The board of trustees discussed the proposal at their meetings on October 10-14. Resistance from faculty and students led to the its abandonment in December, 1970.
In a referendum, 87.9 percent of the students who voted—87.9 percent of the student body—were against the proposed Graduate Center of Science, Technology and Human Affairs or, as it was known on the campus, the "Vassar Institute of Technology," or "VIT." The proposal was approved by 11.3 percent of the students voting and eight-tenths percent abstained. An amended version of the proposal was approved by the faculty on October 14, after extensive discussion, by a vote of 72 to 66. The Miscellany News
With its issue for November 20, The Miscellany News suspended publication for the semester, citing a lack of support and declining student interest. "When the best printing arrangement," the editorial board said, "which our monetary situation allows necessitates that we write the paper Tuesday night so that it can appear Friday afternoon; when the editorial board changes every week; when there are maybe three people who can be relied on to turn in well-written articles on time; when the administration refuses to provide full and accurate channels of information; when printing and proofreading errors reach the magnitude of last week's page one signature mix-up, it is time to seriously evaluate the newspaper and its purpose."

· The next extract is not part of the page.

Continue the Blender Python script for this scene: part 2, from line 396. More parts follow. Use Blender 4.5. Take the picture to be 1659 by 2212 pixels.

The Miscellany News resumed publication with the issue for February 12, 1971.
Vassar held the Martin H. Crego Conference on "Does Economics Provide Any Meaningful Answers to Today's Problems?" The Crego lecture, part of the Crego Endowment established in 1956 by Jean Crego ’32 in honor of her father, was an annual lecture in the general field of economics under the auspices of the economics department.
Dr. Irving Lavin, architectural historian at the Institute of Fine Arts of New York University, lectured on "The Ecstasy of Saint Teresa: Bernini's Creation of Heaven in the Chapel St. Teresa in Santa Monica, Vittoria, Rome." Lavin’s Bernini and the Crossing of St. Peter’s (1968), which established him as a leading theorist about the work of the 17th century Italian painter, sculptor and architect, was followed by Bernini and the Unity of the Visual Arts (1981).
A doctoral student of former Vassar professor Richard Krautheimer at NYU, Dr. Lavin lectured in art history at Vassar from 1959 until 1962.
Educational consultant Linda McClean '64 was featured in an article by Thomas A Johnson, "Activism and Racial Consciousness are Growing Among Blacks," in The New York Times. Noting that whites "have the luxury of choosing their issues—of choosing whether they will work in civil liberties, against the war in Vietnam or against pollution or for women’s liberation…Blackness in America makes the choice for black people," she said. "It is not an abstract issue but a for-real issue. Born black in America, you are born with the issue most important to your day-to-day existence for the rest of your life."